NPR Story: Coming of Age With Autism 
Your project: Educate people about adults with autism, creating a series of spaces or experiences that put the visitor ‘into the shoes of’ an autistic adult. Call to action might be encouragement to employers to re-think the disability.

NPR Story: Should Some Seattle Streets only be for Pedestrians?
Your project: Create a street-based installation that informs residents about the challenges around increasing traffic and congestion, and advocates for a series of pedestrian-only and bike-only streets. 

Thoroughly research your subject and develop 3-d installation or exhibition concepts based on this research. The exhibition must contain real text/image content which presents the case for change. The format and proposed location of the display should be appropriate to the topic. 

— Your message / call-to-action
What change are you trying to provoke? What action do you want? This guides design decisions.

— Audience
Who are you trying to reach and why? Are you using visual language that will appeal to that audience? Is it in the right place? Is the message convincing enough to provoke change? 

— Location
Your project can be indoors or outside. It must be shown in a real location which is relevant to your audience and your objectives. For example at a series of bus stops to reach commuters.

— Shape, size and scale
Take up a minimum ‘footprint’ (floor area) of 10\' x 20\'. Consider how viewers will approach it, move around and through it. Can you take advantage of different viewpoints? Can you use objects or materials in an unusual way to catch attention? Is the scale right? Context is critical: make sure your project stands out from its surroundings.

— Longevity
Life-span can be anywhere from one day to three months. How long should your project exist and why? Is its longevity related to its message?

— Media
Your solution must feature a physical 3-d installation. However you are also free to include additional media to create an effective solution; i.e. sound, screen interaction, print, etc. 

— Sustainability
Your proposed materials and design approach should be as sustainable as possible. I will present information on sustainable practices in class.

Learning Objectives

— Develop a sense for designing and communicating in three-dimensional space
— Learn about interactivity and engaging your audience
— Learn how to integrate sustainability into your thinking and your working methods
— Collaborate effectively as a team, getting the best out of each team member
— Push beyond your comfort level, and have a good time doing it


Teams will submit a set of printed sheets and a presentation PDF. Printed sheets should be 11 x 17\\\" horizontal format.

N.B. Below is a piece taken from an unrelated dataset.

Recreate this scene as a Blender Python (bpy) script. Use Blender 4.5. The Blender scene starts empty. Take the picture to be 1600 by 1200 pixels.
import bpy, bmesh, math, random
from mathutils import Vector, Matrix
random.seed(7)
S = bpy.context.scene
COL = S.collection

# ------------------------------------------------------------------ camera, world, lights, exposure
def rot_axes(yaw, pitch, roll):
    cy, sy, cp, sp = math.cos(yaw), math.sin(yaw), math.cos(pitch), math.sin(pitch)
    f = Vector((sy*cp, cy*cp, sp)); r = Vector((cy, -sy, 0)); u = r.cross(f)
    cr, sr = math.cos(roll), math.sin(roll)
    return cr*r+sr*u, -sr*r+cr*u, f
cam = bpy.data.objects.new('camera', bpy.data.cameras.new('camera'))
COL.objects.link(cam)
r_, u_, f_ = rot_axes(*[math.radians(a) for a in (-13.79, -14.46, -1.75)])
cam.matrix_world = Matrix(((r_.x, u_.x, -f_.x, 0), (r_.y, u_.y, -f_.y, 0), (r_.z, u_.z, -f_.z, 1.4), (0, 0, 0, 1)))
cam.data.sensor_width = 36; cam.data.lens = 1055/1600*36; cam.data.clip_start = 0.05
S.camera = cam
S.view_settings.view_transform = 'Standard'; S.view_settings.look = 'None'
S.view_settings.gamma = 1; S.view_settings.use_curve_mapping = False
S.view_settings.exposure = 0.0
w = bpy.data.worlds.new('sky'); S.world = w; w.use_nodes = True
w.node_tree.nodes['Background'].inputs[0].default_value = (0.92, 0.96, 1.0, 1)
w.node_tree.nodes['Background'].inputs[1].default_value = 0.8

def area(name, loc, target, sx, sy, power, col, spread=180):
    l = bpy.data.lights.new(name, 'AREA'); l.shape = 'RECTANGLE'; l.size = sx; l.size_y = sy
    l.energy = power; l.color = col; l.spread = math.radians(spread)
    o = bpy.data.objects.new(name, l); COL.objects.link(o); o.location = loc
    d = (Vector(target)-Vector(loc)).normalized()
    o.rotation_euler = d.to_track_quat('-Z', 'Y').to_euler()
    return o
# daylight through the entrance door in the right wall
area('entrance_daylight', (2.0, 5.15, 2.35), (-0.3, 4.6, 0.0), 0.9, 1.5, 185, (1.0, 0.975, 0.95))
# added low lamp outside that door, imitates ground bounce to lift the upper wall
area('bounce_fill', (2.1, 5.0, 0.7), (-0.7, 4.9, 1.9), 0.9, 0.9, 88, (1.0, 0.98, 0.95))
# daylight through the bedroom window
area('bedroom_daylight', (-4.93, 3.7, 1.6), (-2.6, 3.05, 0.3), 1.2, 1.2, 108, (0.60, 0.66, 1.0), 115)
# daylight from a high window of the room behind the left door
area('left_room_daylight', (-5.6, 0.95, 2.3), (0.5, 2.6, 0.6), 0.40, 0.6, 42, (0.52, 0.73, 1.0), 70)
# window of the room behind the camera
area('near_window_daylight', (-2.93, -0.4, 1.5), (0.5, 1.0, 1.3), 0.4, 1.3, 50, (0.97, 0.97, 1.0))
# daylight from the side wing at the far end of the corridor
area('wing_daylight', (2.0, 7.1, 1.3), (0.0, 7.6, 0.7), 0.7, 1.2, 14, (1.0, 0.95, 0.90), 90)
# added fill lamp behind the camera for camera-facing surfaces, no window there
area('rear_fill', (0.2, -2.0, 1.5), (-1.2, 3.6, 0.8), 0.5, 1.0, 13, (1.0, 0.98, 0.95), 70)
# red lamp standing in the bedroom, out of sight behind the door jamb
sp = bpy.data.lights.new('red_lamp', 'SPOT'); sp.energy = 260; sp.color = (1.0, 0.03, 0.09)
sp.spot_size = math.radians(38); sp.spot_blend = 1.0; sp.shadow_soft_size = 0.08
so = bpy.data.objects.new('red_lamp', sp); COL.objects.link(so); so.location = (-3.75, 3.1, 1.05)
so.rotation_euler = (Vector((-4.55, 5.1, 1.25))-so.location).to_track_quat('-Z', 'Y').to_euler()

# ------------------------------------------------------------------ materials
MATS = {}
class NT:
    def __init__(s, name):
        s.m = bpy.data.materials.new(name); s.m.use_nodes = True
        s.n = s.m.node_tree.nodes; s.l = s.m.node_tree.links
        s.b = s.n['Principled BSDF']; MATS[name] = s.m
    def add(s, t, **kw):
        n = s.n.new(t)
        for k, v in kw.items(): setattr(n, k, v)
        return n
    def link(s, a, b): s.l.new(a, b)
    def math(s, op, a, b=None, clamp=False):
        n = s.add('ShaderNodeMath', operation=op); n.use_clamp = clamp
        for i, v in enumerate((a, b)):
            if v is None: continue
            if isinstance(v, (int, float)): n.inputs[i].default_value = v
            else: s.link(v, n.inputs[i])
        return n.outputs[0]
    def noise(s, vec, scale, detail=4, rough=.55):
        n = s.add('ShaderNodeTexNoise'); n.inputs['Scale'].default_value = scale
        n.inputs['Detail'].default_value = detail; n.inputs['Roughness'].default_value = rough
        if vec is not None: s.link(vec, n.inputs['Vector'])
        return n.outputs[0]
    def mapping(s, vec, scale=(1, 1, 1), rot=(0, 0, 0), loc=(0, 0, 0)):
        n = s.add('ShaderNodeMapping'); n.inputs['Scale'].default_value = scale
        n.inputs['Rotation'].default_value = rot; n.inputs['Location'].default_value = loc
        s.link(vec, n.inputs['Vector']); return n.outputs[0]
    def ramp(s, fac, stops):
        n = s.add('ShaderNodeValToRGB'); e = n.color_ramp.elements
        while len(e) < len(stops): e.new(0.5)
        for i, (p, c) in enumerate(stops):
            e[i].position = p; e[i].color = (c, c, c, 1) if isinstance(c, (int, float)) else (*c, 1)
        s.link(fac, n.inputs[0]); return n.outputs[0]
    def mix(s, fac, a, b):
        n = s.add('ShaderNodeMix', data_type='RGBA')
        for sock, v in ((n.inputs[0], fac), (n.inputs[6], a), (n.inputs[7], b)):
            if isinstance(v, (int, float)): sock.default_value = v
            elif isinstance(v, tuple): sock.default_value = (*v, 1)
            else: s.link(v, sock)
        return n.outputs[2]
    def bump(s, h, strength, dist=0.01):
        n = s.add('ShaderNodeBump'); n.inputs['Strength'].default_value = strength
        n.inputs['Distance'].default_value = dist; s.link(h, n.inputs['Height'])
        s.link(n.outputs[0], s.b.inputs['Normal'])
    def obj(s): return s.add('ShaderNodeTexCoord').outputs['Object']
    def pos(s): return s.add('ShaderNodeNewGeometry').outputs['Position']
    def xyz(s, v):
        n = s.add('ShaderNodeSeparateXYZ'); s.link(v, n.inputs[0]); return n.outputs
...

A short video is suggested but optional. 

Printed sheets must include:
— Several site photos showing how the site looks currently.

— A floor plan, showing how your installation/exhibition sits in context. Include key measurements within the plan, local references (for example surrounding streets or landmarks if it is outside). Include the scale in a lower corner.

— Photographic visualizations (at least 5). These can be Photoshop visualizations using photos of your site, and/or you can create and then photograph props or a dimensional model. You are welcome to use Sketch Up or other 3-d visualization programs.

— A series of details showing sections of your design close up (large enough for relevant text to be legible).

— You can include physical materials and mock-ups, to show the tactile quality of your piece. 

— Printed pieces or other collateral can be handed in loose with your printed sheets.

— All team members’ names should appear small, in a consistent location on all sheets


The students struggle to visualize effectively in 3-d. Tutorials in Sketch Up or similar may help. Ideally teams include both a graphic designer and an industrial/3-d designer.